Continuamos mal si descendemos a aceptar una visión de parte en la resolución del problema que plantea el nacionalismo independentista catalán. Al resto de los españoles ya nos habrán colocado en una posición de desventaja injustificada si aceptamos como un logro, una suerte de escalón inalcanzable por fin hollado, algo que ya ha existido desde el principio de la España democrática y sigue existiendo, canales de comunicación, y consecuentemente conversaciones sobre todo lo divino y lo humano entre nosotros.
Se trataría de una cesión más en ese discurso, ese relato que tan de moda está y efectivamente importa tanto, un apuntalamiento más de ese artificio de pueblo largamente oprimido en busca de su ansiada libertad negada que consigue que el dictatorial opresor se siente a hablar. ¿De qué si no el artero Spain sit and talk? Es falso. Y flirtear con la idea, dejarla flotar como un globo que ocupa el espacio que habitamos sin pincharlo, es irresponsable y lo que logra es contribuir a distorsionar el escenario de la realidad.
Como bien recordaba recientemente Asunción Valdés en un artículo en El País, los catalanes votaron favorablemente en un porcentaje del 90 % la Constitución del 78, es decir, las reglas del juego democrático con las que el colectivo de ciudadanos españoles querían vivir, y que lograba dar solución y superar las reivindicaciones territoriales de tipo disgregador.

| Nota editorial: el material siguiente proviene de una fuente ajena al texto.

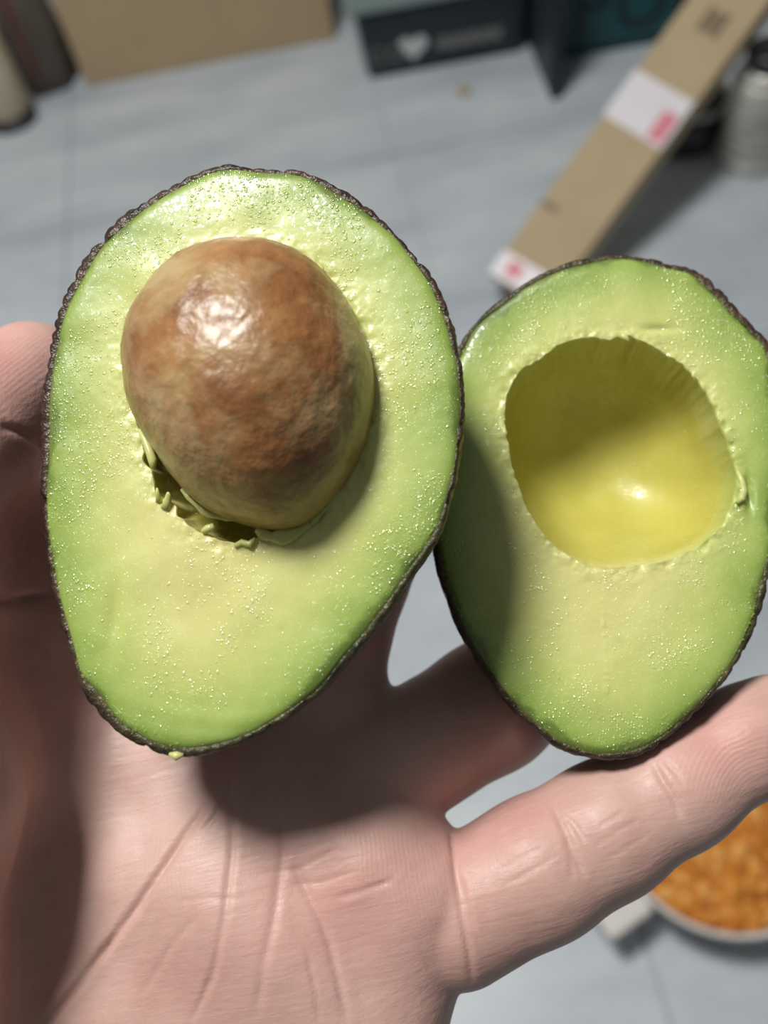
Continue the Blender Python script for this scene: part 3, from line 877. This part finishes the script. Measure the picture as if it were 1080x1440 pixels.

Desde entonces no se ha hecho otra cosa que hablar y hablar, y acordar infinidad de cesiones de competencias: que Cataluña sea una de las regiones de Europa con mayor autonomía, si no de las que más junto al País Vasco, es su consecuencia. Consecuencia tangible que cualquiera que la visite puede comprobar. Ignorar esta realidad es querer engañar a propios y extraños.
El independentismo -aunque sea la Constitución la que lo legitime y se valga de ella- no puede imponer al Presidente del Gobierno unos términos distorsionadores. Éste no puede permitirlo y debería mantenerse alerta y firme para cumplir su obligación de respetar y defender los valores que consagra la Carta Magna.
Es el Congreso de los Diputados donde ese diálogo se debe establecer, porque es ahí donde deberán ser alcanzados los acuerdos que luego refrendará el pueblo español, si llega el caso. Luego ya existe «mesa de diálogo», la legítima, la que redacta actas que son públicas y en la que todos estamos representados. No es preciso crearla ni conquistarla, ni desde luego conveniente caer en esa trampa.